▶ [The exercise]
Reproduce the material below line by line, beginning with its first line and ending with the line that contains "mid distance', [.20])"; leave out pictures.

▶ [Dataset content]
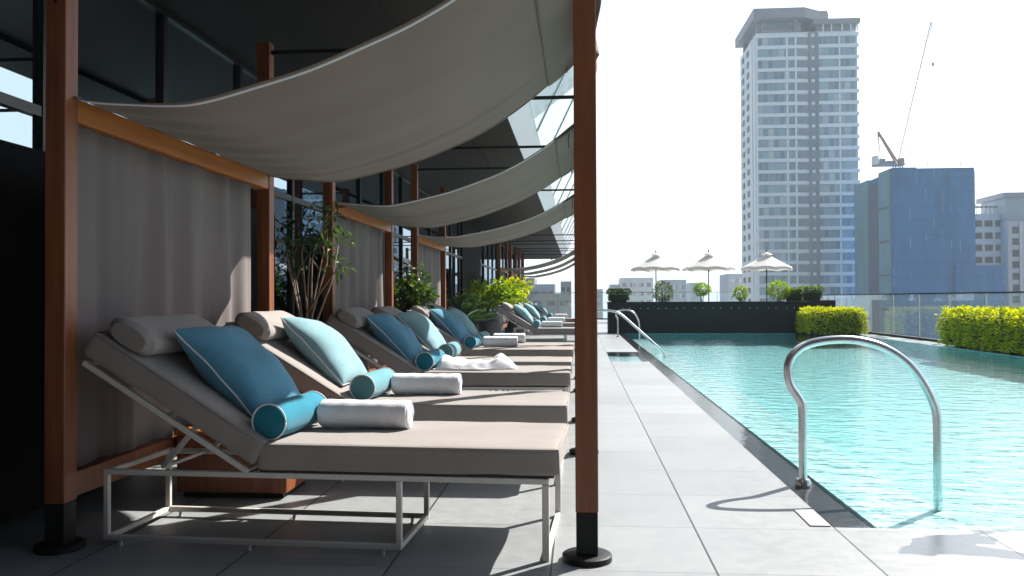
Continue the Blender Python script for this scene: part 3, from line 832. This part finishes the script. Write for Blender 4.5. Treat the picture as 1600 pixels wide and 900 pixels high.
# ---------------------------------------------------------------- pool handrails
def rail(pts, Y, r, name, label, flanges):
    t = empty(name, (pts[0][0], Y, 0)); x0 = pts[0][0]
    # smooth through the points
    P = [Vector((q[0] - x0, 0, q[1])) if len(q) == 2 else Vector((q[0] - x0, q[2], q[1])) for q in pts]
    S = []
    for i in range(len(P) - 1):
        a0, a1, a2, a3 = P[max(i - 1, 0)], P[i], P[i + 1], P[min(i + 2, len(P) - 1)]
        for k in range(6):
            u = k / 6
            S.append(.5 * ((2 * a1) + (a2 - a0) * u + (2 * a0 - 5 * a1 + 4 * a2 - a3) * u * u + (3 * a1 - a0 - 3 * a2 + a3) * u ** 3))
    S.append(P[-1])
    m = MB(); m.tube([tuple(q) for q in S], r, 16); m.build('tube', M['steel'], t, smooth=True)
    for fx in flanges:
        m = MB(); m.lathe([(r * 1.05, .028), (r * 1.5, .026), (r * 1.9, .012), (r * 1.95, -.012)], 24, (fx - x0, 0, 0)); m.build('flange', M['steel'], t, smooth=True)
    tag(t, label, 'handrail', 'steel pool handrails')
rail([(1.195, -.012), (1.195, .19), (1.195, .385), (1.183, .445), (1.137, .518), (1.12, .587), (1.127, .656), (1.168, .714), (1.236, .752), (1.353, .773), (1.487, .77), (1.619, .732), (1.734, .657), (1.816, .555), (1.874, .436), (1.893, .34), (1.893, .131), (1.893, -.16)], 4.6, .0225,
     'pool_handrail', 'curved steel pool handrail nearest the camera, standing in the overflow channel', [1.195])
rail([(.99, -.005), (.987, .442), (.945, .56), (.972, .655), (1.186, .70), (1.382, .645), (1.496, .48), (1.544, .28), (1.544, -.2)], 21.7, .0225,
     'pool_handrail', 'small arched steel handrail near the far end of the pool', [.99])
rail([(.20, 0), (.20, .45), (.16, .60), (.22, .73), (.40, .775), (.60, .765), (.774, .70), (1.117, .40), (1.50, .045), (1.58, -.12)], 15.75, .0225,
     'pool_handrail', 'long sloping steel handrail over the shallow entry ramp in mid distance', [.20])

# ---------------------------------------------------------------- planter wall, hedges, balustrade
pl = tag(empty('planter_wall', (.83, 23.97, 0)), 'long dark slate planter wall with bright studs across the far pool end', 'planter')
MB().box(0, 5.68, 0, .9, -.2, .86).build('body', M['planter'], pl, bevel=.006)
MB().box(-.015, 5.695, -.015, .9, .862, .9).build('coping', M['planter'], pl, bevel=.004)
for i in range(22):
    x = .40 + (i // 2) * .51 + (i % 2) * .21
    MB().lathe([(.001, -.022), (.013, -.020), (.016, -.002)], 10, (x, 0, .715), ax='y').build('stud', M['steel'], pl)
pl2 = tag(MB().box(6.56, 7.35, 24.6, 25.4, 0, .93).build('pillar', M['planter'], bevel=.01), 'square dark grey pillar behind the right end of the planter wall', 'pillar')

def foliage_box(mb, x0, x1, y0, y1, z0, z1, n, L_, W_, mats=1, rough=.05, topw=1.0):
    random.seed(int((x0 + 50) * 100 + n))
    for _ in range(n):
        px, py, pz = random.uniform(x0, x1), random.uniform(y0, y1), random.uniform(z0, z1)
        face = random.random()
        A = [(y1 - y0) * (x1 - x0) * topw, (x1 - x0) * (z1 - z0), (x1 - x0) * (z1 - z0), (y1 - y0) * (z1 - z0), (y1 - y0) * (z1 - z0)]
        t_ = random.random() * sum(A); k = 0
        while t_ > A[k]: t_ -= A[k]; k += 1
        bump = .5 * noise.noise(Vector((px * 4, py * 4, pz * 4))) + .5
        dep = rough * (bump * 1.6 - .4) + random.uniform(-.03, .02)
        if k == 0: pz = z1 + dep; nrm = Vector((0, 0, 1))
        elif k == 1: py = y0 - dep; nrm = Vector((0, -1, .2))
        elif k == 2: py = y1 + dep; nrm = Vector((0, 1, .2))
        elif k == 3: px = x0 - dep; nrm = Vector((-1, 0, .2))
        else: px = x1 + dep; nrm = Vector((1, 0, .2))
        dd = nrm + Vector((random.gauss(0, .7), random.gauss(0, .7), random.gauss(.25, .6)))
        s_ = random.uniform(.65, 1.25)
        mb.leaf((px, py, pz), dd, L_ * s_, W_ * s_)
def hedge(name, x0, x1, y0, y1, z1, n, label, mat, LL=.06, cat='hedge', grp=None):
    t = tag(empty(name, ((x0 + x1) / 2, (y0 + y1) / 2, 0)), label, cat, grp)
    ox, oy = (x0 + x1) / 2, (y0 + y1) / 2
    c = soft_box(x1 - x0 - .1, y1 - y0 - .1, z1 - .08, .06, 0, 12, 3, .03)
    c.v = [(x - (x1 - x0 - .1) / 2, y - (y1 - y0 - .1) / 2, z + .02) for x, y, z in c.v]
    c.build('twigs', M['hedge_core'], t, smooth='all')
    m = MB(); foliage_box(m, x0 - ox + .02, x1 - ox - .02, y0 - oy + .02, y1 - oy - .02, .04, z1 - .05, n, LL, LL * .5, rough=.10)
    for _ in range(int((y1 - y0) * 26 + 14)):
        qx, qy = random.uniform(x0 - ox, x1 - ox), random.uniform(y0 - oy, y1 - oy)
        for q in range(7): m.leaf((qx + random.gauss(0, .012), qy + random.gauss(0, .012), z1 - .06 + q * random.uniform(.012, .024)), (random.gauss(0, .8), random.gauss(0, .8), .8), LL, LL * .45)
    m.build('foliage', mat, t, fixn=False)
    return t
hedge('hedge', 7.38, 7.93, 8.2, 17.75, .72, 22000, 'long golden green clipped hedge along the right pool edge', M['leaf_gold'], .07, grp='golden hedges by the pool')
hedge('hedge', 6.12, 7.45, 22.45, 23.9, .66, 9000, 'short golden green clipped hedge at the far right corner of the pool', M['leaf_gold'], .07, grp='golden hedges by the pool')
kb = MB(); kb.box(6.05, 7.349, 22.38, 23.949, -.2, .015); 
tag(kb.build('hedge_bed', M['planter']), 'low dark stone bed under the short corner hedge', 'planting bed')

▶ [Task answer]
Continue the Blender Python script for this scene: part 3, from line 832. This part finishes the script. Write for Blender 4.5. Treat the picture as 1600 pixels wide and 900 pixels high.
# ---------------------------------------------------------------- pool handrails
def rail(pts, Y, r, name, label, flanges):
    t = empty(name, (pts[0][0], Y, 0)); x0 = pts[0][0]
    # smooth through the points
    P = [Vector((q[0] - x0, 0, q[1])) if len(q) == 2 else Vector((q[0] - x0, q[2], q[1])) for q in pts]
    S = []
    for i in range(len(P) - 1):
        a0, a1, a2, a3 = P[max(i - 1, 0)], P[i], P[i + 1], P[min(i + 2, len(P) - 1)]
        for k in range(6):
            u = k / 6
            S.append(.5 * ((2 * a1) + (a2 - a0) * u + (2 * a0 - 5 * a1 + 4 * a2 - a3) * u * u + (3 * a1 - a0 - 3 * a2 + a3) * u ** 3))
    S.append(P[-1])
    m = MB(); m.tube([tuple(q) for q in S], r, 16); m.build('tube', M['steel'], t, smooth=True)
    for fx in flanges:
        m = MB(); m.lathe([(r * 1.05, .028), (r * 1.5, .026), (r * 1.9, .012), (r * 1.95, -.012)], 24, (fx - x0, 0, 0)); m.build('flange', M['steel'], t, smooth=True)
    tag(t, label, 'handrail', 'steel pool handrails')
rail([(1.195, -.012), (1.195, .19), (1.195, .385), (1.183, .445), (1.137, .518), (1.12, .587), (1.127, .656), (1.168, .714), (1.236, .752), (1.353, .773), (1.487, .77), (1.619, .732), (1.734, .657), (1.816, .555), (1.874, .436), (1.893, .34), (1.893, .131), (1.893, -.16)], 4.6, .0225,
     'pool_handrail', 'curved steel pool handrail nearest the camera, standing in the overflow channel', [1.195])
rail([(.99, -.005), (.987, .442), (.945, .56), (.972, .655), (1.186, .70), (1.382, .645), (1.496, .48), (1.544, .28), (1.544, -.2)], 21.7, .0225,
     'pool_handrail', 'small arched steel handrail near the far end of the pool', [.99])
rail([(.20, 0), (.20, .45), (.16, .60), (.22, .73), (.40, .775), (.60, .765), (.774, .70), (1.117, .40), (1.50, .045), (1.58, -.12)], 15.75, .0225,
     'pool_handrail', 'long sloping steel handrail over the shallow entry ramp in mid distance', [.20])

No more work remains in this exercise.